Je reviens sur la musique des sphères. De Pythagore à Kepler s’est développée une théorie basée sur le constat que les rapports de distance entre les principaux objets célestes (les planètes, le soleil et la lune) se situent dans des proportions qui sont celles des intervalles musicaux (octave, quinte, quarte, ton). De là nait l’idée d’une équivalence entre l’espace et la musique. Les corps célestes ne sont pas distribués au hasard, et il est possible d’entendre l’harmonie qu’ils produisent. Le monde, l’âme du monde, chante.
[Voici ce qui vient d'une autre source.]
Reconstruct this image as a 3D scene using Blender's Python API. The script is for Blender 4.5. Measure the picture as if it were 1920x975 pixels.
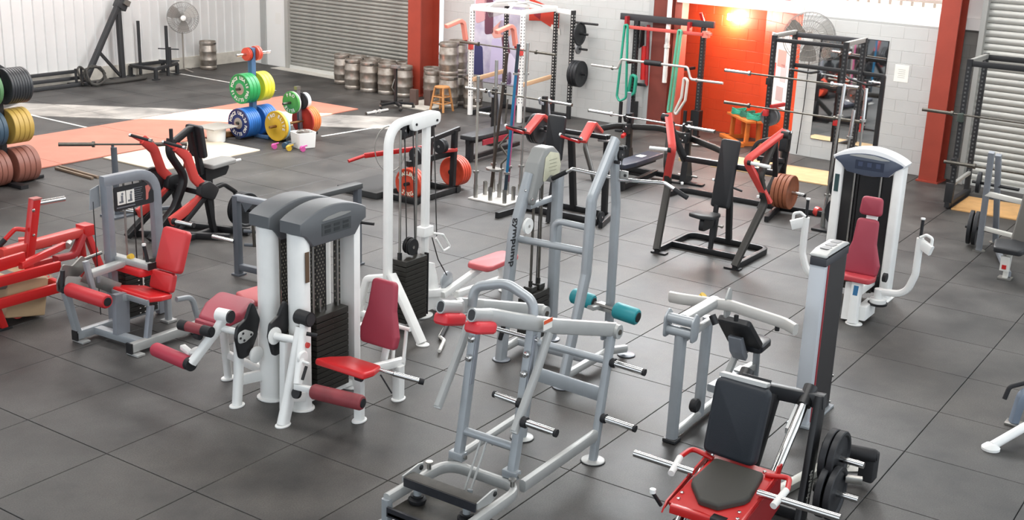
import bpy, bmesh, math, random
from mathutils import Vector, Matrix, Quaternion
random.seed(7)
scene = bpy.context.scene
for o in list(bpy.data.objects): bpy.data.objects.remove(o)
COL = scene.collection
V3 = Vector
PI = math.pi

# ---------------------------------------------------------------- camera
cam_data = bpy.data.cameras.new('camera')
cam_data.sensor_width = 36.0
cam_data.sensor_fit = 'HORIZONTAL'
cam_data.lens = 36.0 * 2257.5 / 1920.0
cam_data.clip_start = 0.05
cam_data.clip_end = 200
cam = bpy.data.objects.new('camera', cam_data)
COL.objects.link(cam)
_yaw, _pitch, _roll = 0.5871, 0.2971, 0.0363
_f = V3((math.cos(_yaw)*math.cos(_pitch), math.sin(_yaw)*math.cos(_pitch), -math.sin(_pitch)))
_r = V3((math.sin(_yaw), -math.cos(_yaw), 0)); _u = _r.cross(_f)
_r2 = _r*math.cos(_roll) + _u*math.sin(_roll); _u2 = _u*math.cos(_roll) - _r*math.sin(_roll)
cam.matrix_world = Matrix(((_r2.x, _u2.x, -_f.x, -5.3445), (_r2.y, _u2.y, -_f.y, -7.2749), (_r2.z, _u2.z, -_f.z, 4.289), (0, 0, 0, 1)))
scene.camera = cam

# ---------------------------------------------------------------- world, sun, lamps, exposure
world = bpy.data.worlds.new('world'); scene.world = world
world.use_nodes = True
_nt = world.node_tree
_bg = _nt.nodes['Background']
_bg.inputs['Color'].default_value = (0.86, 0.93, 1.0, 1)
_bg.inputs['Strength'].default_value = 1.35
sun_d = bpy.data.lights.new('sun', 'SUN'); sun_d.energy = 26; sun_d.angle = math.radians(0.6); sun_d.color = (1, 0.96, 0.9)
sun = bpy.data.objects.new('sun', sun_d); COL.objects.link(sun)
sun.rotation_euler = V3((-0.25, 0.30, -1.0)).to_track_quat('-Z', 'Y').to_euler()
sun.location = (0, 0, 12)
def area(name, loc, size, size_y, energy, target=None, color=(1, 1, 1)):
    d = bpy.data.lights.new(name, 'AREA'); d.shape = 'RECTANGLE'; d.size = size; d.size_y = size_y; d.energy = energy; d.color = color
    o = bpy.data.objects.new(name, d); COL.objects.link(o); o.location = loc
    if target: o.rotation_euler = (V3(target)-V3(loc)).to_track_quat('-Z', 'Y').to_euler()
    return o
for i, (lx, ly) in enumerate(((1.5, -3), (1.5, 4.5), (7.5, -3), (7.5, 4.5), (7.5, 11.5), (12.4, 0.5), (12.4, 6.5), (12.0, 12))):
    area('added_overhead_light', (lx, ly, 5.6), 1.6, 5.0, 175 if ly > 0 else 140, (lx, ly, 0), (1, 0.985, 0.96))  # unseen area lamps added under the roof as the main overhead light
# area lamps added high along the back, for the daylight from there
for ly, en in ((-3.6, 50), (1.6, 470), (6.4, 220)):
    area('added_back_light', (13.6, ly, 5.0), 4.4, 1.1, en, (5.0, ly-1.0, 0.6), (0.93, 0.97, 1.0))
scene.view_settings.view_transform = 'Standard'
scene.view_settings.look = 'None'
scene.view_settings.gamma = 1
scene.view_settings.use_curve_mapping = False
scene.view_settings.exposure = 0.35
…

La notion est si puissante que jusqu’au dix-septième siècle on se forme à la science en étudiant l’astronomie, les mathématiques et la musique. La transposition des mouvements du ciel en matière sonore est perçue comme naturelle. Il n’y a pas de solution de continuité entre le visible et l’audible, ni entre l’intelligible et le sensible. Par la suite, le rationnel prend le dessus. On distingue, on sépare, on démembre. Les ingénieurs d’un côté, les artistes de l’autre. A chacun son domaine, et les vaches seront bien gardées. Les étoiles du Bouvier brilleront désormais en silence.
Pourtant l’idée n’est pas morte. Nombre d’astrophysiciens, qui sont toujours férus de musique, l’utilisent pour imaginer un espace qui n’a plus rien à voir avec celui de l’Antiquité. Les dissonances, les rythmes, les vibrations de compositions contemporaines leur fournissent l’amorce d’intuitions scientifiques. J’en connais qui entendent l’univers dans la musique, ce qui les aide à élaborer de nouveaux concepts et à interpréter des observations complexes. Placez du sable sur la peau d’un tambour, et frappez. Le sable dessinera des lignes et des courbes, en fonction de la longueur d’onde du son produit, et de la forme et de la taille du tambour. C’est ainsi, paraît-il, qu’il faut entendre les stries (récemment découvertes) du fond cosmologique de l’univers : comme le résultat d’une percussion.